If a new set of solutions for air conditioning and lighting could halve both space and energy requirements, we could achieve significant savings to building material costs and energy bills. This combined cost savings potential has been largely untapped by the green buildings sector thus far.

Arno Schlueter, leader, 3for2 project

To address these inefficiencies, the 3for2 system carries out dehumidification and cooling separately. In the single-purpose dehumidification unit, the amount of air that needs to be cooled down to 6°C to is reduced by 40 per cent compared to conventional systems.

Meanwhile, the cooling function of air-conditioners is replaced by passive chilled beams (PCBs), which are flat, cold water radiators attached to the ceiling which cool the surrounding environment through heat transfer.

This is a much more efficient system, because the water in the radiators only needs to be cooled down to 18°C to bring about a comfortable temperature for occupants, said Schlueter.

Adam Rysanek, project manager of the 3for2 initiative added that since the new office facility will only occupy one floor of the UWCSEA building, the PCBs would be cooled with chilled water that has already passed through the rest of the building’s cooling system, but is still cool enough for use in the PCBs. This would enhance the office’s resource efficiency, said Rysanek.  

Additional energy saving features in the office included sloped windows to improve the quality of daylight while reducing heat gain through incoming sunlight, and air ducts that are integrated into the flooring to allow for localised control of air circulation based on occupancy levels.  

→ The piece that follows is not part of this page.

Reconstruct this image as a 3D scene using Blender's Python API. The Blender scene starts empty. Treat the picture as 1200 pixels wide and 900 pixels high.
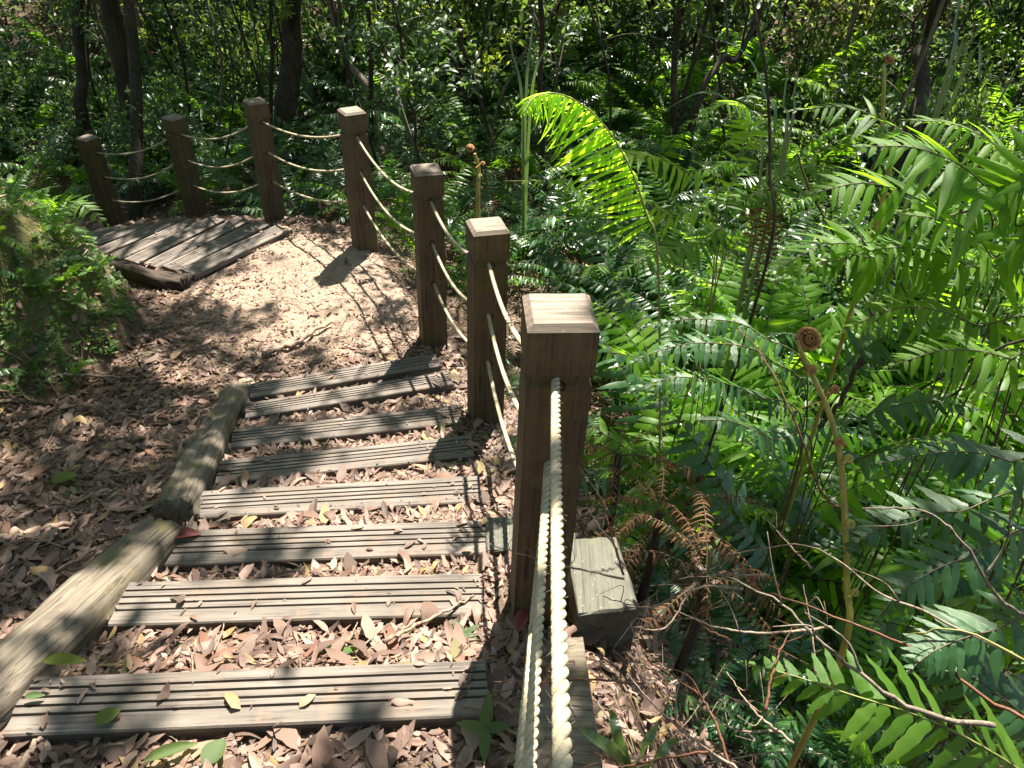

Schlueter said that in Singapore, where cooling and ventilation accounted for 70 per cent of the total energy consumed by the building sector, this “new set of solutions for air conditioning and lighting could halve both space and energy requirements, which could achieve significant savings to building material costs and energy bills.”

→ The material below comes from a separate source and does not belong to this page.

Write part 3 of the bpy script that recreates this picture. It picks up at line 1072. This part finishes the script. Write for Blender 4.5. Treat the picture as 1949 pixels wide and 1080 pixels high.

He noted that this cost savings potential has been largely untapped by the green buildings sector thus far.

Helmut Macht, chief technology officer of Siemens Building Technologies, which is also contributing expertise to the 3for2 project, expressed confidence that “Singapore, with its affinity for innovation, will become a catalyst and role model for transferring these principles and operational concepts to high density tropical areas.”

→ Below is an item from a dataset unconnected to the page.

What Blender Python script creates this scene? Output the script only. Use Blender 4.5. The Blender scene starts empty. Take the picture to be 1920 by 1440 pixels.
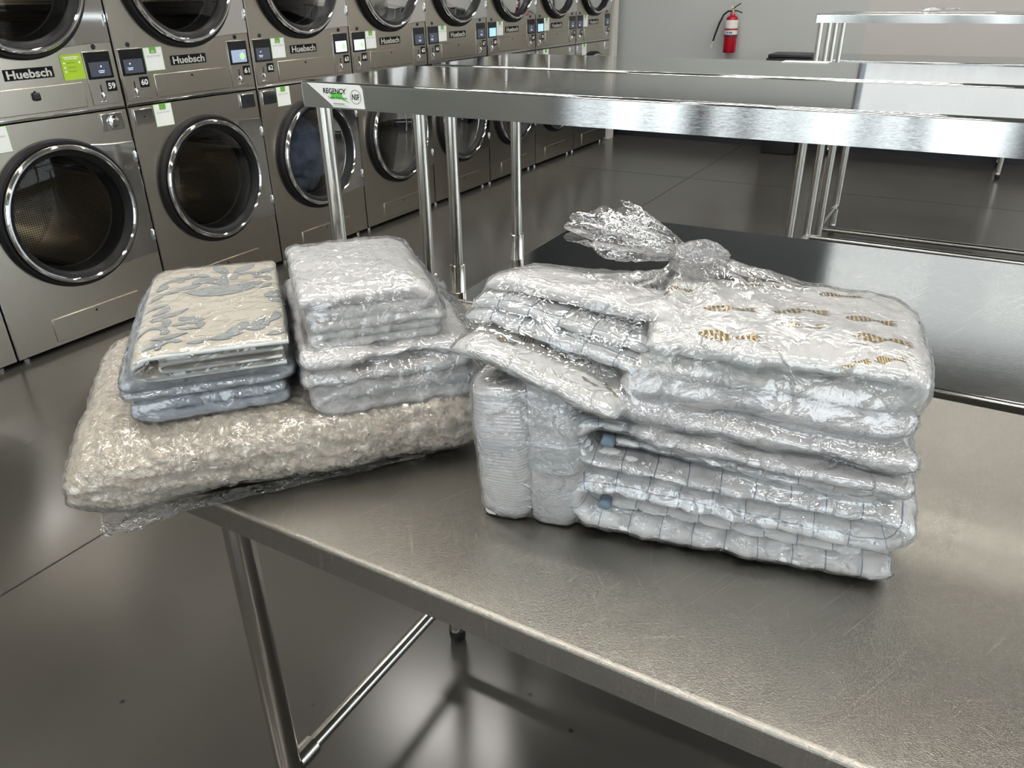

Building green in tropical cities

SEC FCL hopes that the UWCSEA office is the first step to scaling the technology up for widespread commercial use in the tropics. It calculated that a hypothetical 50-story building in Singapore that adopted the technology could achieve a 0.6 metre reduction in floor-to-floor height and reduce structural costs by one third, and maximising the building space could translate to an additional S$318,000 in rental revenue.

However, Rysanek said that the road to making this a reality was a long one. “Before we can really consider applying our concept throughout a 50-storey skyscraper, we need to make sure we get the basics right. With our project at UWCSEA, we have to first prove that our system will deliver the most energy efficient office space in the region”. He added that challenges such as minimising condensation on the cold PCBs still needed to be addressed.

Schlueter told Eco-Business that while the office will not achieve the full range of potential benefits such as space savings due to its small scale, it is a crucial exercise to demonstrate the commercial viability of the 3for2 concept to developers.

The facility is fitted with sensors to collect data on energy usage, which will then be run through a cost calculator project to make an economic case to developers in Singapore and the region, shared Schlueter.

The project at UWCSEA was slated to run till the end of 2018, but initial findings on energy and cost savings would be analysed in mid-2016, added Schlueter.